#### [Your task]
Please set the lines down again exactly, from the top of the entries through the line that contains "sky.sun_elevation = SUN_EL;".

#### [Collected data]
+ + + + + + +
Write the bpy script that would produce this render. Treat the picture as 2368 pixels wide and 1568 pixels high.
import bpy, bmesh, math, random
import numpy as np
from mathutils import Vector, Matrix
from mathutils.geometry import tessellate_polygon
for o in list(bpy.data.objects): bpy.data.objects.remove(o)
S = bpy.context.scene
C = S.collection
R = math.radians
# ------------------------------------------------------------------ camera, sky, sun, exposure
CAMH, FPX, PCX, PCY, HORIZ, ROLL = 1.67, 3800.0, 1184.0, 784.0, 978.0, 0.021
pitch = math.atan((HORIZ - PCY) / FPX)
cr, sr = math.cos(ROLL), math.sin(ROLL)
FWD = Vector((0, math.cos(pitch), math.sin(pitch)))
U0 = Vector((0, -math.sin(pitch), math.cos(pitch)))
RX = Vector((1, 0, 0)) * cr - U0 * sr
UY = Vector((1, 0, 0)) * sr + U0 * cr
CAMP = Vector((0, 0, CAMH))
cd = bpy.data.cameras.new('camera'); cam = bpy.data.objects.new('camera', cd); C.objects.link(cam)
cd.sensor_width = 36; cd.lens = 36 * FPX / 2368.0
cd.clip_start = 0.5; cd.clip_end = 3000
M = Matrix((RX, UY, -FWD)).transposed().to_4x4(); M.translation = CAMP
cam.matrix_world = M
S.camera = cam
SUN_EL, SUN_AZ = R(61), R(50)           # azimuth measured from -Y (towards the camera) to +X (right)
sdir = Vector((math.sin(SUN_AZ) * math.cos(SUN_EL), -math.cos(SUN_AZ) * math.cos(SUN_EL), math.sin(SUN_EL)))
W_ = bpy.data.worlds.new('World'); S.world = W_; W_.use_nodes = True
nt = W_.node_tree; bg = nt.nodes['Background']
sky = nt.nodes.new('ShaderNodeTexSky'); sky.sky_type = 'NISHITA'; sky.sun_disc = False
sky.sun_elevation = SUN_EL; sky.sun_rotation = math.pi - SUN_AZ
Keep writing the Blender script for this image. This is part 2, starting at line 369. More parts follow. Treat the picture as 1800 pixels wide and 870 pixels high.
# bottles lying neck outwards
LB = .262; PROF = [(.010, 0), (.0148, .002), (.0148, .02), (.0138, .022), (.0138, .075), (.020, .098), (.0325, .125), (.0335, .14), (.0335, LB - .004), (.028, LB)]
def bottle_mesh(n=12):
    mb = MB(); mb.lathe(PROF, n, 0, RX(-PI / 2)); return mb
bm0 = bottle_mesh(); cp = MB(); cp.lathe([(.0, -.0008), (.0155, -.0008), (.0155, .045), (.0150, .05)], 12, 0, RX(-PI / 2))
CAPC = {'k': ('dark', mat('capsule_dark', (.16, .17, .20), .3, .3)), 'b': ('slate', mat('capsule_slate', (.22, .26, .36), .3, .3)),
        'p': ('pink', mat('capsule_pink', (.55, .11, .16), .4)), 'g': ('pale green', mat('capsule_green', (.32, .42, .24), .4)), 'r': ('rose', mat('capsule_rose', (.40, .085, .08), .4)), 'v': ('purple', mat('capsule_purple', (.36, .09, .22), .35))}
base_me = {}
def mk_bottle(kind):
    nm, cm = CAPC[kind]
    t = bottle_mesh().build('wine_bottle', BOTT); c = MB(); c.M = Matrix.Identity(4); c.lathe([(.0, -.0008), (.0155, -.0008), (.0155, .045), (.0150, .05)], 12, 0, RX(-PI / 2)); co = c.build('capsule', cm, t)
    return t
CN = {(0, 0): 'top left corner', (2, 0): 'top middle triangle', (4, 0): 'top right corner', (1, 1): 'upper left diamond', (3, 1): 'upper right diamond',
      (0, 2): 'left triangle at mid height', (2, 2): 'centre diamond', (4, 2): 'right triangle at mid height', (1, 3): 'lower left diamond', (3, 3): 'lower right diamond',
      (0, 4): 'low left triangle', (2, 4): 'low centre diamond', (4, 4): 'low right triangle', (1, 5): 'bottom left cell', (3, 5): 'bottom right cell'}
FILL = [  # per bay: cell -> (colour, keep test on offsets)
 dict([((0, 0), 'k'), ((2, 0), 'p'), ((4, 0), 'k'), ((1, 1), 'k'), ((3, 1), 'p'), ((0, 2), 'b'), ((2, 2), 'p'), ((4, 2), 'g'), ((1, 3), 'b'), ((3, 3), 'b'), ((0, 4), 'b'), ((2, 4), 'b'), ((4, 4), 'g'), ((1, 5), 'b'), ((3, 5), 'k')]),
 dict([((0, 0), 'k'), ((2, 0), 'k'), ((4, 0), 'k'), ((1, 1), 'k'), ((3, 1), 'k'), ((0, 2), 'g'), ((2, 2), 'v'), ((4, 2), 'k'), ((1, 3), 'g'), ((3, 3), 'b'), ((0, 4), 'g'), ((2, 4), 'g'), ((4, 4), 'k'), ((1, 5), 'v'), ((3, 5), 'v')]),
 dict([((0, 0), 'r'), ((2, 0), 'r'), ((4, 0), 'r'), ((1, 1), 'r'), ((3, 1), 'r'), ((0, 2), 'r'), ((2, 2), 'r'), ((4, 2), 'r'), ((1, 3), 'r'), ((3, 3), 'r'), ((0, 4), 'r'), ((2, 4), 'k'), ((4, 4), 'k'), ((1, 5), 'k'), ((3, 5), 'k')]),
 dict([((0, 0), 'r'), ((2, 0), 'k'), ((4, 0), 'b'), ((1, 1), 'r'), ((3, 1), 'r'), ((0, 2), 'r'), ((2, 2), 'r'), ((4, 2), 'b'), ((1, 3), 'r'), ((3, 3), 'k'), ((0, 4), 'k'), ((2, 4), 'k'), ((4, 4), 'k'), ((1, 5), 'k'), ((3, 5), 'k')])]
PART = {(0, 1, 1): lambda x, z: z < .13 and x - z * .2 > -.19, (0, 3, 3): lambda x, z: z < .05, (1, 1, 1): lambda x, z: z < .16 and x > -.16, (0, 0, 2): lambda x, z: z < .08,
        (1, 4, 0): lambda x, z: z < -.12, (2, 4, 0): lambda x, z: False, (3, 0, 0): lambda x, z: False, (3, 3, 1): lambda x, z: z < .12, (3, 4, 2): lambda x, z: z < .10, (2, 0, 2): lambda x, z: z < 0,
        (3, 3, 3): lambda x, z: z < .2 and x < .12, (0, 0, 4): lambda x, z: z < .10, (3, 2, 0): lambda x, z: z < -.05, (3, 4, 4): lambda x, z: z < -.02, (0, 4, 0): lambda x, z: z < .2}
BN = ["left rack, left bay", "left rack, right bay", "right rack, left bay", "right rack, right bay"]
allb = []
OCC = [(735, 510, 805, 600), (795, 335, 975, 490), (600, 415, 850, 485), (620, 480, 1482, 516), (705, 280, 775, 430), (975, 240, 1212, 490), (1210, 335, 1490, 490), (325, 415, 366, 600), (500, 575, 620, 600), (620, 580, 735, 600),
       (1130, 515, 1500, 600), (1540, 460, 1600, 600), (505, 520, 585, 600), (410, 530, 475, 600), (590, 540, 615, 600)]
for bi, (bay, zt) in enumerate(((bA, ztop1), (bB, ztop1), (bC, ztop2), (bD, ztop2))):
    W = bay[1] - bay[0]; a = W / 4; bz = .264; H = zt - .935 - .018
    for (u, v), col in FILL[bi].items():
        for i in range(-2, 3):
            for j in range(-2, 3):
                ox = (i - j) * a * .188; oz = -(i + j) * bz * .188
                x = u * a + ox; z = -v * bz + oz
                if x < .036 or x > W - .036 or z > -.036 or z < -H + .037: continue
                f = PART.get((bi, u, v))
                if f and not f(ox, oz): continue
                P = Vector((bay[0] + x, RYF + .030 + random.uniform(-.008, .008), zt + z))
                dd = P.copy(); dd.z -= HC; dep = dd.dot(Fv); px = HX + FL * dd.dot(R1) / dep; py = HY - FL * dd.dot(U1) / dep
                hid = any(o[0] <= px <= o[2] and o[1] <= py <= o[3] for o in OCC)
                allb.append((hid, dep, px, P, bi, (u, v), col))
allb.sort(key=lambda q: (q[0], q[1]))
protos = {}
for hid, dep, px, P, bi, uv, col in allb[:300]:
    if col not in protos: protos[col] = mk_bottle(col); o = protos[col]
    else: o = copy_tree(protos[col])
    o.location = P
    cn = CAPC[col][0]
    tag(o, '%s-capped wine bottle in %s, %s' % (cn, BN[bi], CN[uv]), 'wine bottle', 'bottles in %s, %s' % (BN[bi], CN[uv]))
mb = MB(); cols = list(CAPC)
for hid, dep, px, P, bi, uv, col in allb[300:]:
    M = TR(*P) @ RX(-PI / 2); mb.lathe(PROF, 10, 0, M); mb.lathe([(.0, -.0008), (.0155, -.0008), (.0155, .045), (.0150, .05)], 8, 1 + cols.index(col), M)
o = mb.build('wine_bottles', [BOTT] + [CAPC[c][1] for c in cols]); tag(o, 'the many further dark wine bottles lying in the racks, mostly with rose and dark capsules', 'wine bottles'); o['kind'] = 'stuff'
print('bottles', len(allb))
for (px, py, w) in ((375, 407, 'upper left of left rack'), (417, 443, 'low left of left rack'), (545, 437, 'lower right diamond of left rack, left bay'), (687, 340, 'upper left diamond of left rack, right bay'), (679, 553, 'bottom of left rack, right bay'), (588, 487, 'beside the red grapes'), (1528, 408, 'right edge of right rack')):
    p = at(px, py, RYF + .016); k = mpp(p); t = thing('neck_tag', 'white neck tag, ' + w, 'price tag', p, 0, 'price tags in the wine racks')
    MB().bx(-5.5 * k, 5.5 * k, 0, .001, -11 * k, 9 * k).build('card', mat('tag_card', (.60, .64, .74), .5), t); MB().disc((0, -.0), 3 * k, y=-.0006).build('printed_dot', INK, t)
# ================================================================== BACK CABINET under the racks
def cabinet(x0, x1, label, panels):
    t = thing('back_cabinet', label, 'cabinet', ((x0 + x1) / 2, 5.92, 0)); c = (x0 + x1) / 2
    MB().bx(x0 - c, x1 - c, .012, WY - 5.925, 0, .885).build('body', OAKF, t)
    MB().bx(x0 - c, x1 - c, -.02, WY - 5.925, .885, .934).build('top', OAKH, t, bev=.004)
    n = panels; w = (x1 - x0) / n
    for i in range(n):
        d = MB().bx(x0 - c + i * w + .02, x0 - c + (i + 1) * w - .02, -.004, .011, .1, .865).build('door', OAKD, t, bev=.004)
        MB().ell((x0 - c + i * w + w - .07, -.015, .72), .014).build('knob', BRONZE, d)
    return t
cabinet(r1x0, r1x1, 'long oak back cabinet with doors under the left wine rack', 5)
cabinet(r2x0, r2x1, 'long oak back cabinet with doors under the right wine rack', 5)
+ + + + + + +
#### [Task output]
Write the bpy script that would produce this render. Treat the picture as 2368 pixels wide and 1568 pixels high.
import bpy, bmesh, math, random
import numpy as np
from mathutils import Vector, Matrix
from mathutils.geometry import tessellate_polygon
for o in list(bpy.data.objects): bpy.data.objects.remove(o)
S = bpy.context.scene
C = S.collection
R = math.radians
# ------------------------------------------------------------------ camera, sky, sun, exposure
CAMH, FPX, PCX, PCY, HORIZ, ROLL = 1.67, 3800.0, 1184.0, 784.0, 978.0, 0.021
pitch = math.atan((HORIZ - PCY) / FPX)
cr, sr = math.cos(ROLL), math.sin(ROLL)
FWD = Vector((0, math.cos(pitch), math.sin(pitch)))
U0 = Vector((0, -math.sin(pitch), math.cos(pitch)))
RX = Vector((1, 0, 0)) * cr - U0 * sr
UY = Vector((1, 0, 0)) * sr + U0 * cr
CAMP = Vector((0, 0, CAMH))
cd = bpy.data.cameras.new('camera'); cam = bpy.data.objects.new('camera', cd); C.objects.link(cam)
cd.sensor_width = 36; cd.lens = 36 * FPX / 2368.0
cd.clip_start = 0.5; cd.clip_end = 3000
M = Matrix((RX, UY, -FWD)).transposed().to_4x4(); M.translation = CAMP
cam.matrix_world = M
S.camera = cam
SUN_EL, SUN_AZ = R(61), R(50)           # azimuth measured from -Y (towards the camera) to +X (right)
sdir = Vector((math.sin(SUN_AZ) * math.cos(SUN_EL), -math.cos(SUN_AZ) * math.cos(SUN_EL), math.sin(SUN_EL)))
W_ = bpy.data.worlds.new('World'); S.world = W_; W_.use_nodes = True
nt = W_.node_tree; bg = nt.nodes['Background']
sky = nt.nodes.new('ShaderNodeTexSky'); sky.sky_type = 'NISHITA'; sky.sun_disc = False
sky.sun_elevation = SUN_EL; sky.sun_rotation = math.pi - SUN_AZ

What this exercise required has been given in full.